We were at an outdoor mall tonight, listening to a kids concert and looking at Christmas lights. It was semi-crowded (maybe 100 people), but we were standing on the outskirts and not in a crowded area. DH was standing with DD. She touched his leg, and then the next thing he knew she wasn't there.
We found her about five minutes later at the security desk. It turns out some lady found her and took her there. She said she wanted to go find me (I was about 15 feet away), but she went the wrong way.

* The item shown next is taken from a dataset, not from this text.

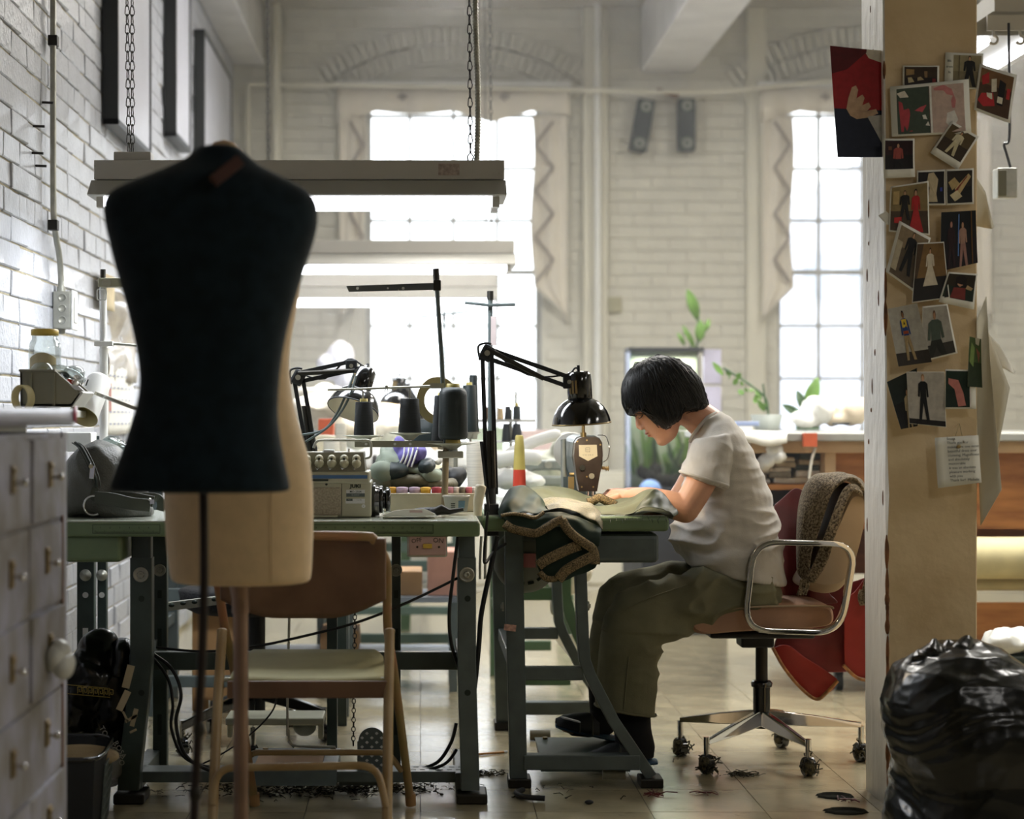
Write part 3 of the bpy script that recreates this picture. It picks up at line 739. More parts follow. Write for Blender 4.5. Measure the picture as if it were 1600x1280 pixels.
photo('photograph', 'glossy dark print of two figures under stage light', [(1470,332),(1524,329),(1527,411),(1469,424)], ['14181a','1d1418'],
      figure(.3, .15, 1.0, '2b1518', '2b1518', skin='b08070', w=.16) + figure(.62, .18, 1.0, 'b08a78', 'a37a70', w=.16) + [('5d86c8', [(.5,.05),(.53,.05),(.5,.8),(.47,.8)]), ('6a4a22', [(.85,0),(.88,0),(.88,1),(.85,1)])], border=B(.0))
photo('photograph', 'tilted print with a white border and a dark suited figure, under the couple', [(1405,345),(1454,372),(1430,458),(1384,425)], [('8c7a60',0,.4),('5e5140',.4,1)],
      figure(.5, .0, .85, '191a1c', '191a1c', w=.28) + [('b4a890', [(0,.3),(.2,.3),(.2,.9),(0,.9)])], border=(.09,.05,.04,.04))
photo('photograph', 'print of a woman in a full white dress', [(1432,380),(1474,378),(1483,466),(1424,474)], [('7d6038',0,.6),('1f1a16',.6,1)],
      figure(.5, .08, .75, 'd8cdb8', 'd6cab4', w=.2, legs=False) + [('4b3a2a', [(.0,0),(.25,0),(.08,.6),(0,.6)])], border=B(.02))
photo('photograph', 'polaroid of a laughing dark-haired woman', [(1481,425),(1527,428),(1521,484),(1466,472)], ['2d2618','1c2a1c'],
      [('1d1410', [(.3,.15),(.5,0),(.7,.15),(.7,.5),(.35,.5)]), ('c09070', [(.42,.15),(.58,.15),(.6,.42),(.5,.5),(.4,.42)]), ('7a3028', [(.3,.55),(.7,.52),(.75,.98),(.25,.98)]), ('b59a70', [(.75,.4),(.95,.5),(.9,.6),(.7,.55)])], border=(.05,.05,.05,.2))
photo('photograph', 'print of a man with folded arms in a grey-green shirt', [(1441,479),(1480,475),(1496,552),(1440,566)], [('a9a49a',0,.75),('3a3630',.75,1)],
      figure(.45, .08, 1.25, '4b574c', '26271f', skin='a87e60', hair='6a4a36', w=.4), border=(.03,.03,.05,.03))
photo('photograph', 'print of a young person in a yellow and blue sports top', [(1386,483),(1432,474),(1455,566),(1403,573)], [('aaa69c',0,.78),('332c24',.78,1)],
      figure(.45, .08, .92, '26407a', 'a08a64', skin='8f6444', w=.2) + [('d8b83a', [(.37,.22),(.53,.22),(.53,.36),(.37,.36)]), ('1b1b1b', [(.42,.31),(.45,.25),(.48,.31)]), ('a04a2a', [(.37,.42),(.53,.42),(.53,.47),(.37,.47)])], border=B(0))
photo('photograph', 'curled dark print with a pale figure, behind the black suit print', [(1385,597),(1432,575),(1433,666),(1407,671)], ['1c2622','141615'],
      figure(.6, .28, 1.1, 'b7a684', 'b09c78', w=.2), border=B(0))
photo('photograph', 'print of a person in a fitted black suit on white', [(1416,581),(1475,581),(1478,668),(1420,662)], [('b2aca2',0,.9),('1e1b1a',.9,1)],
      figure(.42, .04, .93, '121314', '101113', w=.2, skin='c49a80', hair='9a7a50'), border=B(.01))
photo('photograph', 'small print of a pink sleeve on dark green', [(1477,577),(1524,578),(1525,639),(1476,639)], ['1b3022','16261d'],
      [('c07a70', [(.1,.2),(.5,.25),(.7,.6),(.8,.95),(.5,.98),(.35,.5),(.1,.35)]), ('e6e0d8', [(.95,0),(1,0),(1,1),(.95,1)])], border=(.02,.04,.16,.04))
photo('photograph', 'narrow curled print with green leaves on the right edge of the post', [(1514,526),(1532,530),(1534,606),(1511,604)], ['4a5c34','2c3a22'],
      [('7d9656', [(.2,.1),(.5,.2),(.4,.6),(.1,.5)]), ('8c5a44', [(.6,.2),(.9,.3),(.8,.5)]), ('c9c2a8', [(.5,.0),(.9,.0),(.8,.15),(.55,.12)])], border=B(0))
t, uv = photo('handwritten_note', 'handwritten note on cream paper pinned low on the post', [(1460,684),(1528,680),(1533,754),(1465,763)], None, [], paper=m_paper, group='papers pinned on the post')
lines = ['Susan,', 'Thank you for', 'making the one most', 'beautiful dress ever', 'stunning, Magnificent', 'and absolutely', 'memorable', 'it was an absolute', 'pleasure working', 'with you', 'Thank for!  Michele']
for k, s_ in enumerate(lines):
    text(s_, .0098, P(1479+k*.55, 686+k*6.5, t.location.y-.008), m_ink, t, rot=(PI/2, -math.radians(2.5), 0), al='LEFT')
MB().tube([P(1490,690,t.location.y-.010), P(1499,662,D-.002), P(1506,693,t.location.y-.010)], .0009, n=5).ell(P(1498,698,t.location.y-.011), .006, .002, .005).build('string_pin', m_brass, t)
# papers curling round the right edge of the post
def sheet(label, pts, mat, dep0, curl=.03):
    t = thing('paper_sheet', label, 'paper', P(pts[0][0], max(p[1] for p in pts), dep0), 'papers fixed to the right side of the post')
    top = pts[:len(pts)//2]; bot = pts[len(pts)//2:][::-1]; rows = []
    for k in range(9):
        v_ = k/8; r_ = []
        for i in range(9):
            u = i/8*(len(top)-1); i0 = min(int(u), len(top)-2); f = u-i0
            a_ = V(top[i0]).lerp(V(top[i0+1]), f); b_ = V(bot[i0]).lerp(V(bot[i0+1]), f); p = a_.lerp(b_, v_)
            r_.append(P(p.x, p.y, dep0+curl*math.sin(i/8*3+v_)))
        rows.append(r_)
    MB().grid(rows).build('sheet', mat, t, solid=.0006); return t
sheet('long curling tracing paper sheet on the right edge of the post', [(1526,500),(1541,463),(1547,560),(1565,765),(1532,822),(1526,640)], m_papert, D-.01)
sheet('cream sheet bent out to the right of the post above the long sheet', [(1516,540),(1545,520),(1578,606),(1560,700),(1545,664),(1516,640)], m_papert, D+.05)
t = sheet('white sheet with a pink logo sticking out behind the post', [(1506,480),(1562,540),(1586,580),(1584,584),(1560,572),(1506,560)], m_paper, D+.12)
sheet('narrow white strip hanging behind the curled papers', [(1504,600),(1563,620),(1557,720),(1555,728),(1548,728),(1504,700)], m_paper, D+.16)
sheet('translucent circle of film behind the right edge of the post', [(1508,250),(1540,300),(1553,355),(1551,358),(1538,356),(1508,350)], m_papert, D+.1)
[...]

I'm thankful that someone helped her, but I've told her not to talk to strangers before. She said she didn't want to go with the lady, but she is really shy and doesn't speak up when people talk to her. I'm kind of glad she did go with the lady b/c it ultimately helped us find her. But, it could have been so much worse, you know? Should I tell her not to go with strangers in that situation, and just to stay where she is and let us find her? I know some people give their kids a "safe place" to go to if they get lost, but in this case the mall is so big I don't know if she would have found the security desk on her own.
Re: DD wondered off in a public place...need advice
Glad your DD is ok.
Your experience sounds horribly scarey. I'm glad it ended ok.
I will tell her all of these things and who to go to for help. I honestly think it happened so quickly, she didn't even realize she was lost until the woman approached her.
I know it's stereotyping and that women can be bad too, but I feel it's better than him standing there lost, opening up the opportunity for a bad person to step in.
I like the idea of teaching them to find someone with a name tag - I never thought of that!
Married April 1st 2017
DS #1: May 2009
DS #2: Jan 2012
The nametag idea isn't always good either. People who want kids will go to extend lengths to get them.
When I was on a high school to in Orlando I found a lost boy in Disney World and told him I would take him to the very first employee we could find our I could bring one back to him if he wanted to stay where he was. I had another friend to watch him if he wouldn't go with me. He did go with me and we found a snow cone cart who called security. But I gave him an option because I didn't want to scare him. He was petrified and crying already.
My grandparents always told me that if someone offered to help, never let them touch me and kick and scream and draw as much attention as possible if they did. I think the safest way to deal with separation is to tell the kid to seek someone who works there and if someone offers to help, never go into a bathroom, never allow them to touch them or hold their hand, and never leave the store/park/whatever or get into a car with them.